Credit goes not just to her breathy, youthful vocals or exquisite, wistful way with lyrics. But producer Bjorn Yttling (as in Peter Bjorn & John) also masterfully assembled Youth Novels as a genre-fusing aural escape every bit as vibrant yet spare as Lykke Li’s songs. There’s stilted steel drum on the playfully thumping “Little Bit,” an analog warmth to “Let It Fall,” a surreal canned chorus on “Breaking It Up,” and a Madonna-worthy dance-pop sheen to the biggest single, “I’m Good, I’m Gone.”

“Bjorn and I have a very personal and strong working connection,” she confides. “It’s very much a collaboration. His soul is part of the album as well as mine. It’s very hard to draw the line, but the album is my life and my lyrics and my voice. He kind of pulls the strings and make sure it gets done.” Asked whether it’s tricky translating the record’s intimacy for live audiences, she answers simply, “I’m the same person everywhere.”

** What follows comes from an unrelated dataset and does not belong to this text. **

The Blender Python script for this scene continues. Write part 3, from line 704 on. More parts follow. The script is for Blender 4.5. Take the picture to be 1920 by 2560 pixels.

Over the course of her childhood, Lykke Li (born Li Lykke Timotej Zachrisson) lived in both Sweden and Portugal, spending winters in India with her family. She talked her way into gigs around New York City as an intrepid 19-year-old, and a year later, she began recording Youth Novels. Now 22, she displays an early-career steadiness reminiscent of her friend and fellow Swedish pop star Robyn. She initially showed her determination by choosing to release the album via her own LL Records, a profitable move that, in her eyes, was borne of necessity.

“I wanted to have full control of my music, which is my life. There was never another option,” she says. As for the album’s enthusiastic reception, she admits, “I’m very surprised and extremely thankful.” Like many musicians dutifully answering the obligations of their breakthrough album, she’s been too caught up in life on the road to begin a follow-up yet. “I’m still super-busy with touring, so I haven’t actually had the chance yet, but I’m dying to work on new stuff.”

Straddling countries and languages all her life, Lykke Li has a noticeably more mature outlook than most young stars. At the same time, it won’t do any good to try to detect lingering traces of those different locales on the personal, mixed-bag splendor of Youth Novels. “I actually don’t think all those places influenced my music as much as other people like to think,” she says. In fact, she clarifies, “Dark, winter days in Stockholm have a stronger influence on my sound.”

As for the album’s lively sonic path, running from pop and rock to folk and electro, it was never her intention to pursue any genre, let alone combine them. Perhaps that’s where Yttling’s contributions will wind up most apparent. There are considerable similarities between the baroque, electronics-buoyed pop of Peter Bjorn & John’s last album, Writer’s Block, and parts of Youth Novels, but that’s to be expected.

At any rate, Lykke Li doesn’t like the idea of genres in the first place. “Those genres sound weird,” she says. “I never intend to do anything. I just follow my mood of the day and the flow in the studio.”

If more pop sensations her age did the same, perhaps they wouldn’t burn out so quickly and be replaced by the next ear- and eye-catching It Girl.